### Directions
Extract the data exactly, missing nothing.

### Source data
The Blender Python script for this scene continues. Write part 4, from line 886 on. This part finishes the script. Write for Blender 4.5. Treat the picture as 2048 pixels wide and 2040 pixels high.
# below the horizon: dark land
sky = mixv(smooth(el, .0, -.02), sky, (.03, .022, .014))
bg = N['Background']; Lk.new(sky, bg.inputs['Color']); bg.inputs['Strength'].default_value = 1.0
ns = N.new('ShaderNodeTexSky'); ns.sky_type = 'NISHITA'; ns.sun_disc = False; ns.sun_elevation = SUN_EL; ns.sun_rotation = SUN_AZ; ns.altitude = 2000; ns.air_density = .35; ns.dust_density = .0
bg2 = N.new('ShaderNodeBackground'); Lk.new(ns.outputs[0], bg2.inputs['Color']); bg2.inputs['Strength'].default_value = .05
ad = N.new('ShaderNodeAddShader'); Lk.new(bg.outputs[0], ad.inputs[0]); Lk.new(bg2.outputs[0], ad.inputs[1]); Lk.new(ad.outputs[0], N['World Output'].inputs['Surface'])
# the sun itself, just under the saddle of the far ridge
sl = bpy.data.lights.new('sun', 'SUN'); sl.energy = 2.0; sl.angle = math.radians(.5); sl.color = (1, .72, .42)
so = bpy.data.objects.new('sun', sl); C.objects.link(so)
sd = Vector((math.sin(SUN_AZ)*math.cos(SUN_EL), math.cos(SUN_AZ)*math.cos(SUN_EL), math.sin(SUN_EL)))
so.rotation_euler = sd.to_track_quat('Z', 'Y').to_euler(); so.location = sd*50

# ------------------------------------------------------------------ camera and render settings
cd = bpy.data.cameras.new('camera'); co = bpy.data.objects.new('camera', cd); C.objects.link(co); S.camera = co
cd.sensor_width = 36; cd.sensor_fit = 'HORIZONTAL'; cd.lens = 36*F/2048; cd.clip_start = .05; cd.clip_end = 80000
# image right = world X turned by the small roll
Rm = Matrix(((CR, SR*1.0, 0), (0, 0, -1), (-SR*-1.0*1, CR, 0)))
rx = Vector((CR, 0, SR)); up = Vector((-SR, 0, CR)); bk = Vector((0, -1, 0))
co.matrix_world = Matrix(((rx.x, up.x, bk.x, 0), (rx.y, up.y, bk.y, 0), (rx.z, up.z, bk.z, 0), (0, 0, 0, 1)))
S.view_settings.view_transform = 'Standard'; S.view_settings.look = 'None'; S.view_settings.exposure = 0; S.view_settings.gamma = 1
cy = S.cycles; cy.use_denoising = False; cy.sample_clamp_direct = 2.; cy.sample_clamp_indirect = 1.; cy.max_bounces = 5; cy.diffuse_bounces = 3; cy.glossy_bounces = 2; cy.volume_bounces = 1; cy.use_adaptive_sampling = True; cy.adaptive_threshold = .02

### Result of the task
The Blender Python script for this scene continues. Write part 4, from line 886 on. This part finishes the script. Write for Blender 4.5. Treat the picture as 2048 pixels wide and 2040 pixels high.
# below the horizon: dark land
sky = mixv(smooth(el, .0, -.02), sky, (.03, .022, .014))
bg = N['Background']; Lk.new(sky, bg.inputs['Color']); bg.inputs['Strength'].default_value = 1.0
ns = N.new('ShaderNodeTexSky'); ns.sky_type = 'NISHITA'; ns.sun_disc = False; ns.sun_elevation = SUN_EL; ns.sun_rotation = SUN_AZ; ns.altitude = 2000; ns.air_density = .35; ns.dust_density = .0
bg2 = N.new('ShaderNodeBackground'); Lk.new(ns.outputs[0], bg2.inputs['Color']); bg2.inputs['Strength'].default_value = .05
ad = N.new('ShaderNodeAddShader'); Lk.new(bg.outputs[0], ad.inputs[0]); Lk.new(bg2.outputs[0], ad.inputs[1]); Lk.new(ad.outputs[0], N['World Output'].inputs['Surface'])
# the sun itself, just under the saddle of the far ridge
sl = bpy.data.lights.new('sun', 'SUN'); sl.energy = 2.0; sl.angle = math.radians(.5); sl.color = (1, .72, .42)
so = bpy.data.objects.new('sun', sl); C.objects.link(so)
sd = Vector((math.sin(SUN_AZ)*math.cos(SUN_EL), math.cos(SUN_AZ)*math.cos(SUN_EL), math.sin(SUN_EL)))
so.rotation_euler = sd.to_track_quat('Z', 'Y').to_euler(); so.location = sd*50

# ------------------------------------------------------------------ camera and render settings
cd = bpy.data.cameras.new('camera'); co = bpy.data.objects.new('camera', cd); C.objects.link(co); S.camera = co
cd.sensor_width = 36; cd.sensor_fit = 'HORIZONTAL'; cd.lens = 36*F/2048; cd.clip_start = .05; cd.clip_end = 80000
# image right = world X turned by the small roll
Rm = Matrix(((CR, SR*1.0, 0), (0, 0, -1), (-SR*-1.0*1, CR, 0)))
rx = Vector((CR, 0, SR)); up = Vector((-SR, 0, CR)); bk = Vector((0, -1, 0))
co.matrix_world = Matrix(((rx.x, up.x, bk.x, 0), (rx.y, up.y, bk.y, 0), (rx.z, up.z, bk.z, 0), (0, 0, 0, 1)))
S.view_settings.view_transform = 'Standard'; S.view_settings.look = 'None'; S.view_settings.exposure = 0; S.view_settings.gamma = 1
cy = S.cycles; cy.use_denoising = False; cy.sample_clamp_direct = 2.; cy.sample_clamp_indirect = 1.; cy.max_bounces = 5; cy.diffuse_bounces = 3; cy.glossy_bounces = 2; cy.volume_bounces = 1; cy.use_adaptive_sampling = True; cy.adaptive_threshold = .02